80'lerde çoşan bu takımın şimdinin orta kuşak insanlarına büyük etkisi olmuştur. türkiye'de çok popüler olmayan futbol sürekli konuşulur olmuştur. bu kuşağın evlatları da takımlarına bağlı bir taraftar grubunu oluşturmuştur.
haftasonlarını iple çekerler. takımları yenilirse bütün hafta huzursuzdurlar. takımlarının başarısı için kombine bilete diğer takımların 3-5 katı paralar ödemeyi kabul ederler. maç biletleri diğer takımların 3-5 katıdır, yine de maça giderler. çünkü fenerbahçe olmadan yaşayamazlar. ancak bunun bir oyun olduğunu da unutmamak gerekir ki, diğer takımın bazı taraftar grupları gibi tek marifeti beste yapıp koca gün yatmak değildir. bu yüzden elbette sürekli beste yapmaları beklenemez.
ulu önderin izinden giderler. her türk gibi vatanına, milletine bağlıdırlar. stadlarında atatürk'ün resmini görmekten gurur duyarlar.
arkadaş ortamlarında futbol tartışılıyorsa, çoşmaları yadırganmamalıdır. çünkü takımlarını çok sevmektedirler ve konu takımı olunca hararetlenmektedirler. bu demek değildir ki, kendilerini diğerlerinden üstün tutuyorlar. elbette ki, her takım taraftarı kendi takımının iyi olan bildiği özelliklerini ön plana çıkarır. ama günümüzde takımlarının finansal alanda büyümesi ve önünün açık olması, bir kıskanma duygusu getirir herkese.
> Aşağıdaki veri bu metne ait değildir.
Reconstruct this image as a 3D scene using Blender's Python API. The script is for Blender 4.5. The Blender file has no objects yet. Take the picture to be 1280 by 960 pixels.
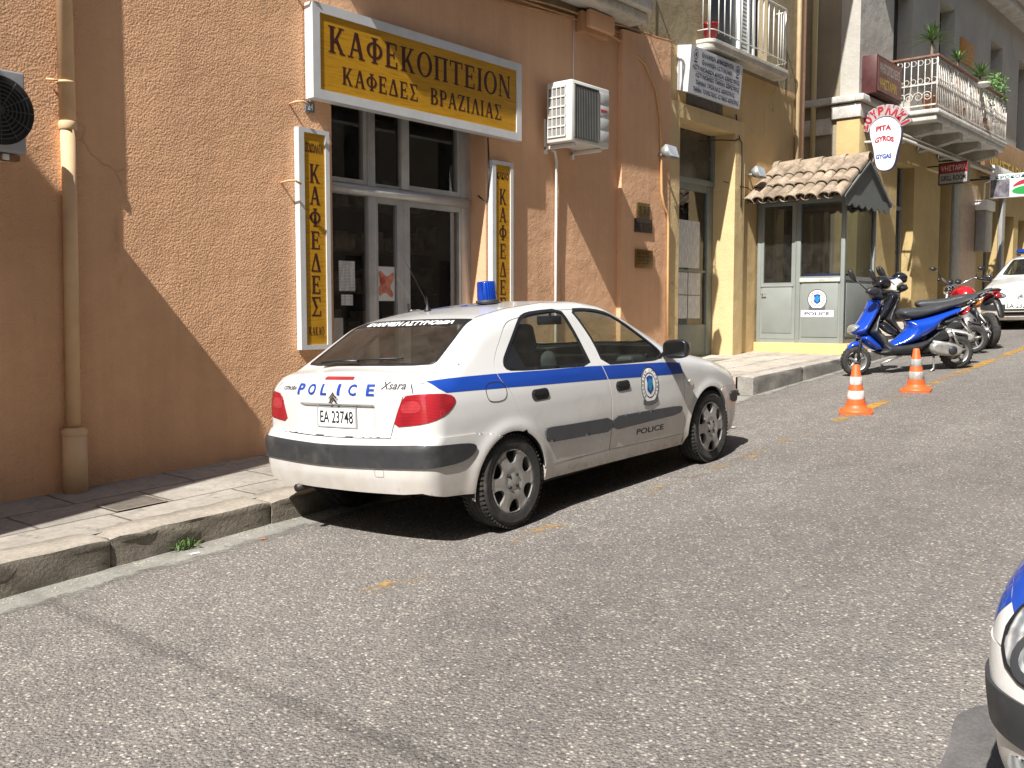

stadda açılan bir pankart üzerine bunlar ayrı bir cumhuriyet kurmaya çalışıyor diyenler bile olmuştur. geyik için değil de gerçekten ayrı bir cumhuriyet kurmaya çalışıyor bunlar diye düşünen zannetmiyorum ki olsun ama varsa zihinsel yeterliliğinden şüphe etmelidir. (bkz: ilhan cavcav) buradaki tek amaç birlik beraberlik içinde olduklarını dosta düşmana göstermektir.
sarı lacivert renklere aşıktırlar. üzerlerinde bu renkleri taşımaktan büyük bir haz alırlar. bundandır ki, kimse böyle bir yönlendirme yapmadan, kadıköy maç günleri sarı laciverte bürünür. bu da bir adet haline dönüşmüştür. ancak burada bile tahrik unsurları oluşmadan başka takım formalarını giyenlere de bir taciz olmaz. en azından bunu gerçek taraftar kimliği ile değil bir anlık gaflete düşen insan kimlikleriyle yapmışlardır. bunu bütün taraftarlara mal etmek yanlıştır ki beşiktaş'ta ve mecidiyeköy'de de aynı olaylar hatta alası yaşanmıştır ama bu da o takımların tüm taraftarlarına mal edilmemiştir.
bu taraftarlar takımlarınınn son durumunu bilmezse rahatsız olurlar. sürekli takımı takip ederler. bu sebepten de maçlarının ertesi günü gazete satışları patlar, tv programları reytigleri artar vs.
bunlar dışında laf sokmalar, alay etmeler gayet doğal olduğu gibi her taraftarda olduğu kadar vardır. ama diğer takım taraftarlarını, tuttuğu takımlara göre değerlendirmezler. en azından diğerleri kadar.
en belirgin özellikleri olarak, takımlarına daha bağlı olmaları, takımın maçlarına ilgili olmaları ve taraftar ürünlerini daha çok kullanmaları gösterilebilir.
(#1096409) böyle bir entry girebilecek kadar gözü dönmüş mensupları bulunan taraftar topluluğu.